В поисках целостности. 1976. Автор: К. Макаров
Одной из ранних работ разбираемого типа, привлекших внимание своей серьезностью, была «Трапеза» Н. Кормашова (1968). Бетонные плиты, ушедшие в песок, сидящие под открытым небом люди. А вдали уходящая от них по песку черная фигура: исчезающая и затухающая в пространстве точка. Навсегда уходящая и исчезающая.
Конкретное событие благодаря пространственному решению переводится в символический план. (Вот почему берет искушение назвать этот стиль символическим.) Плавные, округлые линии четко обрисовывают сидящих на бетоне, обобщая и монументализируя фигуры, сближая их с иконописными образами, порождая и свои характерные черты — бесплотность и силуэтность. В картине Кормашова сталкиваются и почти сплавляются вместе два стилистических приема и даже шире — две системы художественного видения — древняя (идущая от иконописи) и другая, «пространственная», будем считать, современная. Ему это удается не до конца, но в картине схвачены и поэзия и драматизм наших будней.
«Трапеза» Кормашова не совсем безмолвна. В голубом пространстве слышится затухающий звук какой-то одной оборванной струны. И ему дана чисто зрительная аналогия: в небе плавно чертит параболу улетающий самолет. И эта связь не случайна. И в музыке сейчас нередко переживается бездонность пространства. И в музыкальном пространстве живут все те же сгущенные или даже отдельные точечные звуки, окруженные полями молчания. (В «поствеберовской» музыке, в иных пьесах Р. Щедрина, например.) Звук гулко падает (вслед за рукой пианиста), как капля воды в пустую бочку. А тишина — тоже звук. Ее слушают. .Так, в блюде Л. Сошинской «Выход» в открытой двери зияет голубое небо — как выход из одной пустынности и тишины в другую, еще более пронзительную пустынность. А у порога — «Ангел», во всяком случае, как у Д. Жилинского в «Альтисте», крылатый человек, стерегущий тишину.
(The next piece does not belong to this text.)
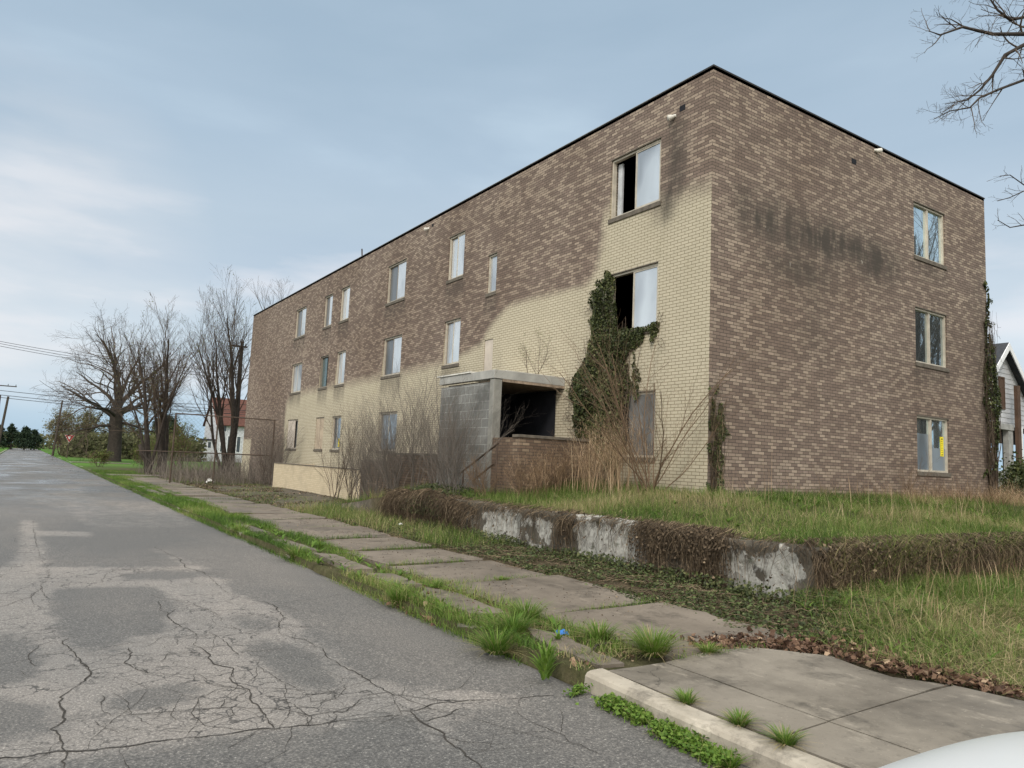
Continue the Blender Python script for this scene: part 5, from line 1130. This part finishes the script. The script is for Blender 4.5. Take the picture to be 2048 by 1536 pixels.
for start, path, r0, L, n_ in [((7.2, -6.3, 7.6), pth((2110, 70), (2048, 68), (1985, 68), (1925, 54), (1880, 70), (1858, 62)), .055, .9, 12),
                     ((7.2, -6.3, 6.6), pth((2110, 60), (2048, 90), (2010, 110), (1985, 150), (1960, 180), (1935, 200), (1890, 208)), .05, .8, 12),
                     ((7.2, -6.2, 6.9), pth((2110, 135), (2048, 160), (2000, 178), (1960, 195), (1940, 215), (1900, 222), (1868, 238)), .035, .8, 12),
                     ((7.1, -6.1, 8.6), pth((2120, 40), (2070, 30), (2020, 40), (1995, 20), (1975, -10), (1960, -40)), .045, .9, 12),
                     ((7.1, -6.1, 9.0), pth((2110, -20), (2060, -5), (2030, -30), (1990, -50), (1940, -60)), .04, 1.2, 10),
                     ((7.2, -6.3, 5.6), pth((2150, 440), (2100, 452), (2048, 450), (2020, 455), (1995, 440)), .022, .45, 7),
                     ((7.2, -6.3, 6.2), pth((2150, 400), (2100, 390), (2048, 382), (2020, 395), (1995, 402)), .018, .4, 7),
                     ((7.2, -6.3, 6.5), pth((2150, 370), (2100, 365), (2048, 370), (2020, 350), (2000, 352)), .018, .5, 8)]:
    limb(out, None, [start]+path, r0, .006, 2 if r0 > .03 else 1, L, n_, PB)
plant('overhanging_tree', (7.3, -6.5, .1), out, M['bark'], M['twig'], 'bare tree whose dark branches reach in from the upper right corner', 'tree', split=3, sides=4)

# trees across the side street (they mirror in the side windows)
for i, (x, y, h) in enumerate([(25.5, -9.5, 14), (35, -14.5, 13), (47, -19, 15)]):
    upright((x, y, .1), [(0, 0, h, .3), (.25, 0, h*.8, .2), (-.25, .1, h*.8, .2)], ['nearest', 'middle', 'farthest'][i]+' of three bare trees across the side street mirrored in the side windows', 40+i, rm=.014)

# ------------------------------------------------------------------ far shrubs, evergreens
def cloudplant(name, base, rx_, rz_, n, leafs, mat, label, cat, group=None, seed=0, tb=.5, stems=10):
    random.seed(seed); out = []; x, y, z = base
    for i in range(stems):
        a = random.random()*6.28; s = random.uniform(.1, .9); d = V3(math.cos(a)*s*rx_/rz_, math.sin(a)*s*rx_/rz_, 1.0); L = rz_*random.uniform(.8, 1.0)*np.linalg.norm(d)/(1+.4*s); d /= np.linalg.norm(d)
        grow(out, V3(x+random.gauss(0, rx_*.12), y+random.gauss(0, rx_*.12), z-.1), d, L, .05*rz_/4, 2, dict(PU, rmin=.012, wob=[.2, .18, .08, 0, 0], n=[0, (4, 6), (7, 9), 0, 0], ang=[(0, 0), (25, 55), (22, 50), (0, 0), (0, 0)]))
    o = plant(name, base, out, M['twig'], M['twig_tan'], label, cat, group, split=2, sides=3); buds(o, out, leafs, n, mat, lev=1, nm='foliage', tb=tb); return o
Gs = 'bushes beyond the far lawn'
for i, (x, y, rx_, rz_, lf, m_, lb, tb) in enumerate([
 (-5.6, 122, 2.6, 6.9, 5200, 'far_brush', 'pale tan budding bush tree beside the far end of the street', .75),
 (-2.6, 118, 3.0, 7.2, 5200, 'far_brush', 'tan and olive bush tree right of the leaning far pole', .55),
 (.6, 112, 3.2, 6.0, 4200, 'far_brush', 'olive bush tree behind the yield sign', .4),
 (3.0, 108, 3.0, 5.0, 2600, 'far_brush', 'olive brush seen left of the old tree trunk', .35),
 (6.5, 100, 3.0, 4.6, 2400, 'far_brush', 'olive brush seen right of the old tree trunk', .35)]):
    cloudplant('bush_tree', (x, y, .1), rx_, rz_, .19, lf, M[m_], lb, 'bush', Gs, 60+i, tb, 9)
Gh = 'green shrubs behind the chain link fence'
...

Новая, уже утвердившая себя в жизни стилистика выступает иногда и в более претворенном виде, как в графической серии «Летние вечера над Москвой-рекой» (1975) Игоря Обросова. Листы посвящены Москве современной, Москве индустриальной. Подчеркнуты огромность московских пространств, значительность каменных железобетонных громад, четкость ритмов в переходах и сочленениях форм, кристальная, можно сказать, классическая ясность конструкций. И хотя на улицах не видно ни машин, ни людей, во всем этом нет подавляющего чувства города. В нем найден тот час, тот пульс, когда спокойно дышится и ровно бьется сердце. Но в этой оптимистически выраженной жажде покоя и чистоты звучит свой протест, уж если определять, то антиурбанистический, в сущности.
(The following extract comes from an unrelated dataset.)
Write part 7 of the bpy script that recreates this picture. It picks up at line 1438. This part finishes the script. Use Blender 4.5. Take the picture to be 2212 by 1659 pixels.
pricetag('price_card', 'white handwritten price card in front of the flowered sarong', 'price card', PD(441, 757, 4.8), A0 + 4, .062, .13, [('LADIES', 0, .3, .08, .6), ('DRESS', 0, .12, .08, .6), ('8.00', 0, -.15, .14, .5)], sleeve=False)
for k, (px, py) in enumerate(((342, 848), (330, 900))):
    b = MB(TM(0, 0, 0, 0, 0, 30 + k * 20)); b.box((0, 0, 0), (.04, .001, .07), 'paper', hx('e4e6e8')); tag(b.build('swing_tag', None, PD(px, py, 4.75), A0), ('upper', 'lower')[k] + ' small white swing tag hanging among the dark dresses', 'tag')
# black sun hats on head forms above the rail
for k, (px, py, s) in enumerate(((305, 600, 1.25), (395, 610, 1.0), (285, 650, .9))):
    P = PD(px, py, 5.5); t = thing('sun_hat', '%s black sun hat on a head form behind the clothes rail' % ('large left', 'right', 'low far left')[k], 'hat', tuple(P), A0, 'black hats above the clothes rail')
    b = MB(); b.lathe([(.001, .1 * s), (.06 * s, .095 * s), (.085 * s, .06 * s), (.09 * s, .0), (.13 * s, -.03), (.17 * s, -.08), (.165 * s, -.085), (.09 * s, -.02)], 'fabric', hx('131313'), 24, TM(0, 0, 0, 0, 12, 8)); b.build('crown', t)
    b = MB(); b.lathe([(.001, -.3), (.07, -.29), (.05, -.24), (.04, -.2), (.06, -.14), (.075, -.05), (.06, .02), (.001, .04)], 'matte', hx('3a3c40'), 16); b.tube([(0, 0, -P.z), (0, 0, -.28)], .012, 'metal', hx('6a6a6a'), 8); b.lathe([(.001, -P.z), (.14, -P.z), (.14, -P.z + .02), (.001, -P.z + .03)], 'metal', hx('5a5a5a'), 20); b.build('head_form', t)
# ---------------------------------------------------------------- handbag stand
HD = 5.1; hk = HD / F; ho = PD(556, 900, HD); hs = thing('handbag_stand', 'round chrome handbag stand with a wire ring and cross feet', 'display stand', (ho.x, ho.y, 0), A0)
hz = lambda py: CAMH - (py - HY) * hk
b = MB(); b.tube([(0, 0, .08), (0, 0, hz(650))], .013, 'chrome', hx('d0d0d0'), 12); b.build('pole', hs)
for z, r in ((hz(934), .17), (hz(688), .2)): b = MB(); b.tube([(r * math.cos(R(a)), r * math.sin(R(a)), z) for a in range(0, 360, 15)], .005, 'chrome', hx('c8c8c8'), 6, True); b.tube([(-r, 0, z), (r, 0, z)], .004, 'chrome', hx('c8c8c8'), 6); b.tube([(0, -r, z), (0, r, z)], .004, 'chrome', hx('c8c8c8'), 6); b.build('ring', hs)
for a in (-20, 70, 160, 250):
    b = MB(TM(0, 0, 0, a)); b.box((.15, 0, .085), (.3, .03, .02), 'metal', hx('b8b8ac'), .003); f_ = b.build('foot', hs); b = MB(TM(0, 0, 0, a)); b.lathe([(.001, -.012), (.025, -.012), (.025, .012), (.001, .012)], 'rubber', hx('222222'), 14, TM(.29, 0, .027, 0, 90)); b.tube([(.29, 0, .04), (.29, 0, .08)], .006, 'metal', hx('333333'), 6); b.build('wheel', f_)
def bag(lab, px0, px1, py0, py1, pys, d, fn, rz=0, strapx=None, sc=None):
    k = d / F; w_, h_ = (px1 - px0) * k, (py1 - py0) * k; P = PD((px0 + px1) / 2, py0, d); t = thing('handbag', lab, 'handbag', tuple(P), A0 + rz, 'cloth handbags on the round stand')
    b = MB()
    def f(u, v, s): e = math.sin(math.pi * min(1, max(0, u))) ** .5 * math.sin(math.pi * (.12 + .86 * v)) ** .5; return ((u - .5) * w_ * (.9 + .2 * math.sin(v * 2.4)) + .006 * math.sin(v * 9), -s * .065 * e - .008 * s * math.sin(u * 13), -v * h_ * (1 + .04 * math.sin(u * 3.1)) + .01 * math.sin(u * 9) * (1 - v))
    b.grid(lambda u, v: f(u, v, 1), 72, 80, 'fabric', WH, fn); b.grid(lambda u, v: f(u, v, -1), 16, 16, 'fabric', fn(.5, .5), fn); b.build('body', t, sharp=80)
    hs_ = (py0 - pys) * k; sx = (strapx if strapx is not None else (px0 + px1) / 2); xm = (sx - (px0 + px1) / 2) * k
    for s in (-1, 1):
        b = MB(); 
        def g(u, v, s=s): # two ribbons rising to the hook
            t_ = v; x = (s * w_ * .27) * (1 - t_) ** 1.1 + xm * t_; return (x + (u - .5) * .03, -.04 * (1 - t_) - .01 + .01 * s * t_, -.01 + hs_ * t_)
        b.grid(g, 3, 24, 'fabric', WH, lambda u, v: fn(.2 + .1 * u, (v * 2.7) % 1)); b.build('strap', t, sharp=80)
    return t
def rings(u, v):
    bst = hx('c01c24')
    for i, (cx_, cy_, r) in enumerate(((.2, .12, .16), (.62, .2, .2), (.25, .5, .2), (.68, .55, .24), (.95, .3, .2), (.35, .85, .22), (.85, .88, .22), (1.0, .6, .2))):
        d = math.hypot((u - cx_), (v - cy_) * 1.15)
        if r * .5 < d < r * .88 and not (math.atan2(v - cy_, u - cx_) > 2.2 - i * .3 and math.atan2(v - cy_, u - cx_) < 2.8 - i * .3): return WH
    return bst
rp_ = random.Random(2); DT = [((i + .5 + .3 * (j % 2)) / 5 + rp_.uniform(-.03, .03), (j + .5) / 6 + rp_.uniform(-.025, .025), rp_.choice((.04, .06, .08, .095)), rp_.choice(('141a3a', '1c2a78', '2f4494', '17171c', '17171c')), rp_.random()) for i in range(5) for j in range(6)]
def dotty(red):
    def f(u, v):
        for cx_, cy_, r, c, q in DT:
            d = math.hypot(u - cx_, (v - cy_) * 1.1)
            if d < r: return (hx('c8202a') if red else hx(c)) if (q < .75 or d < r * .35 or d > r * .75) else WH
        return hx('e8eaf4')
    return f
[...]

Протест не обязательно выражается в бегстве в природу («Мы в горы уходим и в бороды»). Он выражается в самом языке пластических построений, в^самом типе изображенного пространства и предмета. Если даже-нет изображенного пространства— по его образу и подобию моделируется форма. Она является нам четкой, как кристалл, умытой, до чистоты вылизанной и освещенной ровным «неоновым» (а значит «искусственным») светом. Примером самых последних достижений на пути к новому стилю может служить «Портрет Оли и Маши Шукшиных» Е. Романовой (1975).
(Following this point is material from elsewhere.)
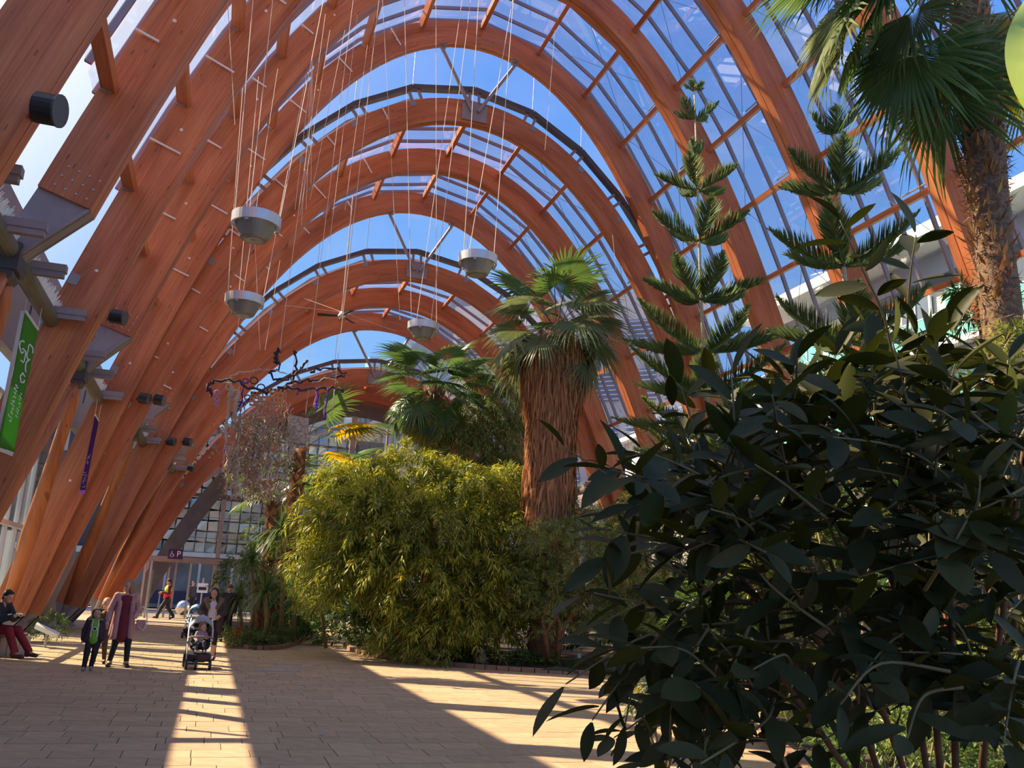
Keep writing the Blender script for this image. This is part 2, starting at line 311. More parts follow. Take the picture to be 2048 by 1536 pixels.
def build_arch(idx, t, yb, th, end):
    root = empty('timber_arch', (CX, yb-th/2, 0), 'curved orange glulam timber '+ORD[idx], 'arch', 'laminated timber arches of the winter garden')
    yf = yb-th; g = .02; hw = (th-g)/2
    z0 = .62 if end == 'foot' else 7.0
    for side in (-1, 1):
        s0 = s_at_z(t, z0, 0)
        for (a, b) in ((yf, yf+hw), (yb-hw, yb)):
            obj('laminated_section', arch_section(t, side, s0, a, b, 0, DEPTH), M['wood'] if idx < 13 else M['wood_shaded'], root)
        pi, n = on(t, side, s0, 0); po, _ = on(t, side, s0, DEPTH)
        m = MB()
        if end == 'foot':      # tapered steel shoe down to a pin
            foot = np.array([(pi[0]+po[0])/2+side*.10, .13])
            tang = np.array([0, -1.])
            for y in (yf+.02, yb-.06):
                poly = [(pi[0], y, pi[1]), (po[0], y, po[1]), (foot[0]+side*.12, y, foot[1]-.08), (foot[0]-side*.12, y, foot[1]-.02)]
                m.prism(poly, (0, 0, 0), (0, .04, 0))
            m.prism([(pi[0], 0, pi[1]), (foot[0]-side*.10, 0, foot[1]), (foot[0]-side*.06, 0, foot[1]), (pi[0]+side*.04, 0, pi[1])], (0, yf+.02, 0), (0, yb-.02, 0))
            m.build('steel_shoe', M['steel'], root)
            m = MB(); m.tube([(foot[0], yf-.04, foot[1]), (foot[0], yb+.04, foot[1])], .13, 16); m.build('foot_pin', M['steel_dark'], root)
            m = MB(); m.hexa([(foot[0]-.28, yf-.1, -.02), (foot[0]+.28, yf-.1, -.02), (foot[0]+.28, yb+.1, -.02), (foot[0]-.28, yb+.1, -.02), (foot[0]-.15, yf-.02, .14), (foot[0]+.15, yf-.02, .14), (foot[0]+.15, yb+.02, .14), (foot[0]-.15, yb+.02, .14)])
            m.build('base_block', M['steel'], root)
        else:
            nd = np.array([po[0]+side*.22, po[1]-1.05])
            for y in (yf+.06, yb-.10):
                m.prism([(pi[0], y, pi[1]), (po[0], y, po[1]), (nd[0]+side*.15, y, nd[1]+.05), (nd[0]-side*.12, y, nd[1]-.1)], (0, 0, 0), (0, .04, 0))
            m.prism([(pi[0], 0, pi[1]), (nd[0]-side*.12, 0, nd[1]-.1), (nd[0]-side*.07, 0, nd[1]-.06), (pi[0]+side*.06, 0, pi[1])], (0, yf+.02, 0), (0, yb-.02, 0))
            m.build('end_plate', M['steel'], root)
            bm_ = MB()
            for a in range(4):
                for b in range(3):
                    q = pi+(po-pi)*(.15+.2*a)+np.array([side*(-.08-.16*b)*.45, .12+.16*b]); bm_.tube([(q[0], yf-.012, q[1]), (q[0], yf+.01, q[1])], .018, 6)
            bm_.build('bolt_heads', M['galv'], root, kind='stuff')
    # brackets and bolt caps on the front face
    smax = s_at_z(t, z0, DEPTH)-.6; k = 1; br = None
    for k in range(0, 9):
        s = k*PITCH
        if s > smax: break
        for side in ((-1, 1) if k else (1,)):
            p, n = on(t, side, s, DEPTH-.10); tg = np.array([n[1], -n[0]])
            m = MB(); c = np.array([p[0], p[1]])
            q = [c+n*.08+tg*.12, c+n*.08-tg*.12, c-n*.10-tg*.10, c-n*.10+tg*.10]
            m.prism([(a[0], 0, a[1]) for a in q], (0, yf-.015, 0), (0, yf+.01, 0))
            m.build('purlin_bracket', M['steel'], root)
    if idx in (2, 3, 4, 5, 6, 7):
        for s in np.arange(3.2, smax, 3.4):
            p, n = on(t, -1, s, .42); m = MB()
            m.lathe([(.032, 0), (.032, .012), (.016, .012), (.016, .006), (0, .006)], n=12); o = m.build('bolt_cap', M['white'], root)
            o.rotation_euler = (math.pi/2, 0, 0); o.location = Vector((p[0], yf, p[1]))-0*o.location
    return root
for i, (t, y, w, e) in enumerate(ARCH):
    build_arch(i, t, y, w, e)
# ------------------------------------------------------------------ roof glazing, tier by tier: purlins, bars, panes, all parts of the ceiling
def roof_tier(t, y_planes, zl, zr, nm):
    root = empty('ceiling', (CX, (y_planes[0]+y_planes[-1])/2, 0), kind='structure')
    nl = int(s_at_z(t, zl, DEPTH)//PITCH); nr = int(s_at_z(t, zr, DEPTH)//PITCH)
    ks = list(range(-nl, nr+1))
    P = {}
    for k in ks:
        p, n = on(t, 1 if k >= 0 else -1, abs(k)*PITCH, DEPTH); P[k] = (p, n)
    OFF = .17
    top = {k: P[k][0]+P[k][1]*OFF for k in ks}
    panes = 0
    for (ya, yb) in zip(y_planes[:-1], y_planes[1:]):
        w = yb-ya
        if w < 1: continue
        for k in ks:
            p, n = P[k]; c = p-n*.13; m = MB()
            m.beam((c[0], ya-.02, c[1]), (c[0], yb-.4+.0, c[1]), .13, .24, up=(n[0], 0, n[1])); me = m.mesh('purlin')
            uv = me.uv_layers.new(name='UVMap'); co = [me.vertices[l.vertex_index].co for l in me.loops]
            uv.data.foreach_set('uv', np.array([(q.y, q.x+q.z) for q in co], np.float32).ravel())
            obj('purlin', me, M['wood'], root)
            if k > 0 and abs(k) in (3, 4, 5, 6) and t in 'AB':      # thin opener rod beside the purlin
                q = p+n*.05+np.array([-n[1], n[0]])*(.22); m = MB(); m.tube([(q[0], ya+.05, q[1]), (q[0], ya+1.5, q[1])], .025, 6); m.build('opener_rod', M['galv'], root)
        ys = [ya+.06+w*j/4 for j in range(5)]
        for y in ys[:-1] if yb != y_planes[-1] else ys[:-1]+[yb-.2]:
            m = MB()
            for k in ks[:-1]:
                a, b = top[k], top[k+1]; nn = P[k][1]+P[k+1][1]
                m.beam((a[0], y, a[1]), (b[0], y, b[1]), .06, .11, up=(nn[0], 0, nn[1]))
            m.build('glazing_bar', M['bar'], root)
        for k in ks[:-1]:
            a = top[k]+P[k][1]*.03; b = top[k+1]+P[k+1][1]*.03
            for j in range(4):
                y0, y1 = ys[j]+.03, (ys[j+1]-.03)
                V = [(a[0], y0, a[1]), (b[0], y0, b[1]), (b[0], y1, b[1]), (a[0], y1, a[1])]
                me = mesh_np('glass_pane', V, [(0, 1, 2, 3)])
                obj('glass_pane', me, M['glass'], root)
    return top, P, ks
YB = {}
for t in 'ABCD': YB[t] = [y for (tt, y, w, e) in ARCH if tt == t]
YB['A'] = [3.1]+YB['A']
TOPS = {}
for t in 'ABCD': TOPS[t] = roof_tier(t, YB[t], 7.2, 7.2, t)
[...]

Материя света имеет огромное значение. Со светом Романовой трудно примириться, в нем есть нечто монотонно возрастающее и убывающее, нечто механически бездумное. И все-таки примиряешься. Потому что матовый свет на лицах детей в данном случае воспринимается как отблеск недавнего, для всех нас грустного события — смерти самого В. Шукшина.